Let $G = (V,E)$ be an infinite (simple and undirected) graph. An orientation of $G$ is a choice of direction $x\to y$ or $y\to x$ for each edge $\{x,y\}\in E$. Given an orientation of $G$, an infinite path is a sequence of vertices $(v_i)_{i\in \mathbb{N}}$ such that either $v_i\to v_{i+1}$ for all $i$ (this is a forwards path) or $v_{i+1}\to v_i$ for all $i$ (this is a backwards path). Note that any cycle in the orientation $a_1\to a_2\to \dots \to a_n\to a_1$ gives rise to infinite paths, both forwards and backwards.
Question: Which graphs admit an orientation with no infinite paths?
If $G$ contains an infinite clique $C$, then any orientation of $G$ has an infinite path.

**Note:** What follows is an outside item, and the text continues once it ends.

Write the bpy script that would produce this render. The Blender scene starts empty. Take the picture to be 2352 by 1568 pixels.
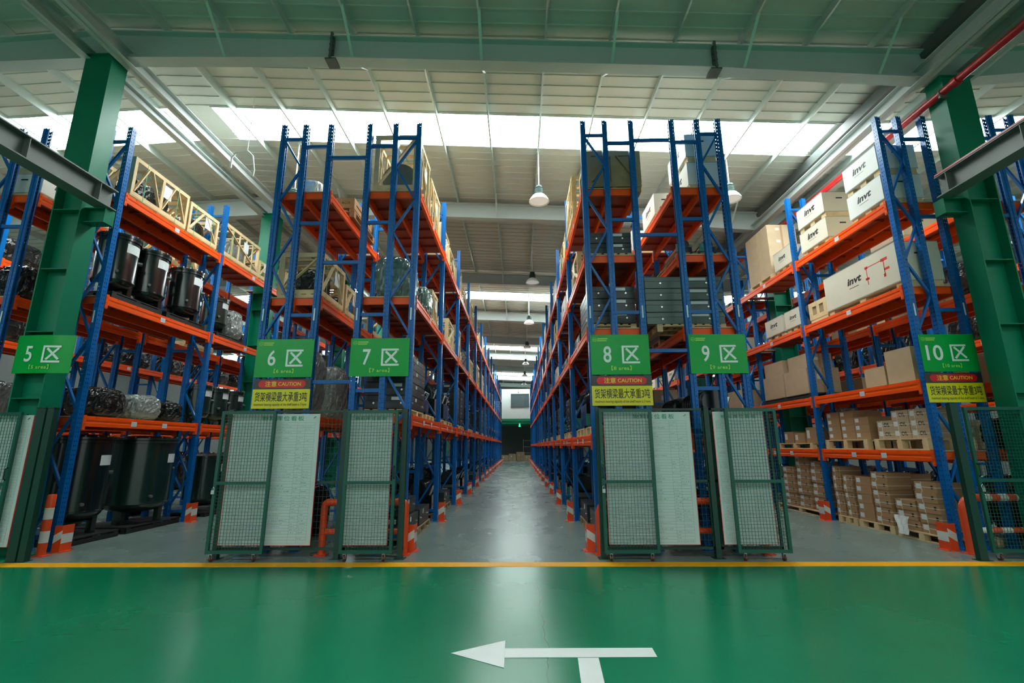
import bpy, math, random
from mathutils import Vector, Matrix, noise
rnd = random.Random(7)
S = bpy.context.scene
COL = S.collection

# ------------------------------------------------------------------ camera
CAM_H = 1.6
PITCH, YAW, ROLL = math.radians(12.484), math.radians(0.774), math.radians(0.27)
cam = bpy.data.cameras.new('camera')
cam.sensor_width = 36.0
cam.lens = 1084.48 * 36.0 / 2352.0
cam.clip_start, cam.clip_end = 0.05, 300
cam_ob = bpy.data.objects.new('camera', cam)
COL.objects.link(cam_ob)
_fw = Vector((-math.sin(YAW) * math.cos(PITCH), math.cos(YAW) * math.cos(PITCH), math.sin(PITCH)))
_rt = Vector((math.cos(YAW), math.sin(YAW), 0))
_up = _rt.cross(_fw)
_r2 = _rt * math.cos(ROLL) - _up * math.sin(ROLL)
_u2 = _up * math.cos(ROLL) + _rt * math.sin(ROLL)
_m = Matrix((( _r2.x, _u2.x, -_fw.x), (_r2.y, _u2.y, -_fw.y), (_r2.z, _u2.z, -_fw.z))).to_4x4()
_m.translation = (0, 0, CAM_H)
cam_ob.matrix_world = _m
S.camera = cam_ob

# ------------------------------------------------------------------ world, light, exposure
S.view_settings.view_transform = 'Standard'
S.view_settings.look = 'None'
S.view_settings.exposure = 0.0
S.view_settings.gamma = 1.0
S.view_settings.use_curve_mapping = False
W = bpy.data.worlds.new('sky'); S.world = W
W.use_nodes = True
W.node_tree.nodes['Background'].inputs[0].default_value = (0.86, 0.95, 0.92, 1)
W.node_tree.nodes['Background'].inputs[1].default_value = 0.68
SKY_EMIT = 26.0          # daylight through the translucent roof strips
LAMP_EMIT = 6.0

# ------------------------------------------------------------------ materials
M = {}
def mat(name, col, rough=0.5, metal=0.0, spec=0.5, var=0.12, scale=6.0, bump=0.0, bscale=40.0, coat=0.0, emit=None, es=0.0):
    m = bpy.data.materials.new(name); m.use_nodes = True
    nt = m.node_tree; b = nt.nodes['Principled BSDF']
    b.inputs['Roughness'].default_value = rough
    b.inputs['Metallic'].default_value = metal
    b.inputs['Specular IOR Level'].default_value = spec
    b.inputs['Coat Weight'].default_value = coat
    b.inputs['Coat Roughness'].default_value = 0.15
    tc = nt.nodes.new('ShaderNodeTexCoord')
    if var > 0:
        n = nt.nodes.new('ShaderNodeTexNoise'); n.inputs['Scale'].default_value = scale
        n.inputs['Detail'].default_value = 3
        nt.links.new(tc.outputs['Object'], n.inputs['Vector'])
        mx = nt.nodes.new('ShaderNodeMix'); mx.data_type = 'RGBA'
        mx.inputs[6].default_value = (*[c * (1 - var) for c in col], 1)
        mx.inputs[7].default_value = (*[min(1, c * (1 + var)) for c in col], 1)
        nt.links.new(n.outputs['Fac'], mx.inputs[0])
        nt.links.new(mx.outputs[2], b.inputs['Base Color'])
    else:
        b.inputs['Base Color'].default_value = (*col, 1)
    if bump > 0:
        n2 = nt.nodes.new('ShaderNodeTexNoise'); n2.inputs['Scale'].default_value = bscale
        nt.links.new(tc.outputs['Object'], n2.inputs['Vector'])
        bp = nt.nodes.new('ShaderNodeBump'); bp.inputs['Strength'].default_value = bump
        bp.inputs['Distance'].default_value = 0.02
        nt.links.new(n2.outputs['Fac'], bp.inputs['Height'])
        nt.links.new(bp.outputs['Normal'], b.inputs['Normal'])
    if emit:
        b.inputs['Emission Color'].default_value = (*emit, 1)
        b.inputs['Emission Strength'].default_value = es
    M[name] = m
    return m

mat('blue_paint', (0.0, 0.115, 0.40), 0.33, spec=0.32, var=0.10, scale=3)
mat('orange_paint', (0.92, 0.088, 0.003), 0.40, spec=0.3, var=0.10, scale=3)
mat('deck_steel', (0.36, 0.036, 0.012), 0.5, var=0.2, scale=2)
mat('plywood', (0.52, 0.40, 0.24), 0.7, var=0.2, scale=4)
mat('crate_wood', (0.68, 0.50, 0.28), 0.7, var=0.28, scale=5)
mat('old_wood', (0.33, 0.24, 0.13), 0.75, var=0.3, scale=5)
mat('brown_wood', (0.30, 0.17, 0.08), 0.7, var=0.3, scale=4)
mat('case_board', (0.66, 0.60, 0.48), 0.6, var=0.07, scale=3)
mat('case_white', (0.74, 0.74, 0.70), 0.55, var=0.05, scale=3)
mat('carton_board', (0.41, 0.235, 0.115), 0.75, var=0.14, scale=4)
mat('carton_pale', (0.50, 0.36, 0.23), 0.7, var=0.14, scale=4)
mat('black_paint', (0.006, 0.011, 0.010), 0.2, spec=0.6, var=0.2, scale=4, coat=0.6)
mat('tank_green', (0.008, 0.028, 0.022), 0.22, spec=0.6, var=0.15, scale=4, coat=0.5)
mat('black_skid', (0.010, 0.011, 0.010), 0.6, var=0.3, scale=4)
mat('case_dark', (0.018, 0.030, 0.028), 0.35, var=0.15, scale=4)
mat('case_grey', (0.085, 0.125, 0.112), 0.36, metal=0.2, var=0.12, scale=2)
mat('teal_bracket', (0.03, 0.26, 0.22), 0.4, var=0.1)
mat('wrap_black', (0.008, 0.009, 0.009), 0.25, spec=0.5, var=0.3, scale=8, bump=0.8, bscale=18)
mat('wrap_silver', (0.30, 0.33, 0.32), 0.22, metal=0.35, spec=0.7, var=0.4, scale=10, bump=1.0, bscale=22)
mat('wrap_green', (0.10, 0.17, 0.15), 0.18, spec=0.7, var=0.4, scale=8, bump=0.6, bscale=12)
mat('bag_white', (0.72, 0.74, 0.72), 0.5, var=0.1, scale=6, bump=0.5, bscale=10)
mat('paper', (0.72, 0.76, 0.78), 0.6, var=0.05, scale=30)
mat('tag_paper', (0.60, 0.66, 0.72), 0.5, var=0.06, scale=30)
mat('strap_white', (0.72, 0.66, 0.58), 0.5, var=0.05)
mat('strap_green', (0.05, 0.45, 0.22), 0.4, var=0.05)
mat('gate_green', (0.003, 0.085, 0.060), 0.35, var=0.12, scale=3)
mat('gate_dark', (0.003, 0.045, 0.030), 0.4, var=0.12, scale=3)
mat('column_green', (0.0, 0.18, 0.095), 0.38, spec=0.28, var=0.10, scale=1.2)
mat('sign_green', (0.0, 0.36, 0.055), 0.22, spec=0.25, var=0.03, scale=1)
mat('sign_yellow', (0.72, 0.66, 0.005), 0.3, var=0.03)
mat('sign_red', (0.70, 0.004, 0.014), 0.3, var=0.03)
mat('sign_charcoal', (0.035, 0.033, 0.030), 0.35, var=0.05)
mat('ink_white', (0.80, 0.86, 0.84), 0.4, var=0.02)
mat('ink_yellow', (0.80, 0.70, 0.02), 0.4, var=0.02)
mat('ink_lime', (0.42, 0.72, 0.08), 0.4, var=0.02)
mat('ink_black', (0.012, 0.012, 0.012), 0.5, var=0.02)
mat('ink_green', (0.0, 0.24, 0.11), 0.5, var=0.02)
mat('ink_blue', (0.05, 0.18, 0.48), 0.5, var=0.02)
mat('ink_red', (0.72, 0.03, 0.02), 0.5, var=0.02)
mat('ink_grey', (0.20, 0.24, 0.23), 0.5, var=0.02)
mat('board_white', (0.50, 0.60, 0.57), 0.22, spec=0.5, var=0.03, scale=2)
mat('chrome', (0.55, 0.57, 0.56), 0.25, metal=0.9, var=0.05)
mat('rubber_red', (0.075, 0.02, 0.015), 0.5, var=0.1)
mat('guard_orange', (0.82, 0.072, 0.010), 0.36, var=0.08)
mat('guard_white', (0.70, 0.70, 0.66), 0.4, var=0.05)
mat('steel_grey', (0.48, 0.53, 0.52), 0.45, var=0.08, scale=1.2)
mat('steel_dark', (0.10, 0.115, 0.11), 0.5, var=0.15, scale=2)
mat('purlin_steel', (0.56, 0.64, 0.61), 0.36, metal=0.35, var=0.08, scale=1.5)
mat('pipe_red', (0.50, 0.012, 0.014), 0.35, var=0.05)
mat('lamp_white', (0.82, 0.85, 0.84), 0.35, var=0.02)
mat('lamp_dark', (0.04, 0.08, 0.07), 0.4, var=0.05)
mat('lamp_lens', (0.85, 0.88, 0.86), 0.4, var=0.0, emit=(1.0, 1.0, 0.96), es=0.25)
mat('skylight', (0.9, 0.95, 0.94), 0.5, var=0.0, emit=(0.90, 1.0, 0.985), es=SKY_EMIT)
mat('runway_steel', (0.15, 0.165, 0.155), 0.45, var=0.08, scale=1.2)
mat('wall_paint', (0.07, 0.075, 0.072), 0.7, var=0.05, scale=0.6)
mat('office_wall', (0.74, 0.80, 0.77), 0.6, var=0.04, scale=0.6)
mat('office_green', (0.0, 0.25, 0.12), 0.5, var=0.05)
mat('window_glass', (0.10, 0.14, 0.15), 0.08, spec=0.8, var=0.3, scale=1)
mat('arrow_white', (0.78, 0.80, 0.79), 0.45, var=0.05, scale=5)
mat('line_yellow', (1.0, 0.40, 0.0), 0.45, spec=0.3, var=0.10, scale=3)
mat('exit_green', (0.0, 0.6, 0.2), 0.5, var=0.0, emit=(0.05, 1.0, 0.35), es=3.0)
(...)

Proof: Enumerate a countably infinite subset $C'$ of $C$ by $C' = (v_i)_{i\in \mathbb{N}}$. For each pair $(v_i,v_j)$ with $i<j$, color this pair red if $v_i\to v_j$ and blue if $v_j\to v_i$. By Ramsey's theorem, there is an infinite monochromatic subset $H\subseteq C'$. If $H$ is monochromatic red, then its vertices (enumerated in increasing order) form an infinite forwards path. If $H$ is monochromatic blue, then its vertices (enumerated in increasing order) form an infinite backwards path.
On the other hand, if $G$ is $k$-colorable, then it admits an orientation in which every path has length at most $k$. This is the easy direction of the proof of the Gallai-Hasse-Roy-Vitaver theorem. The hard direction does not apply here, because having no infinite path is a much weaker assumption than the existence of a finite bound on the length of paths.
What happens if $G$ has no infinite clique, but is not $k$-colorable for any $k$?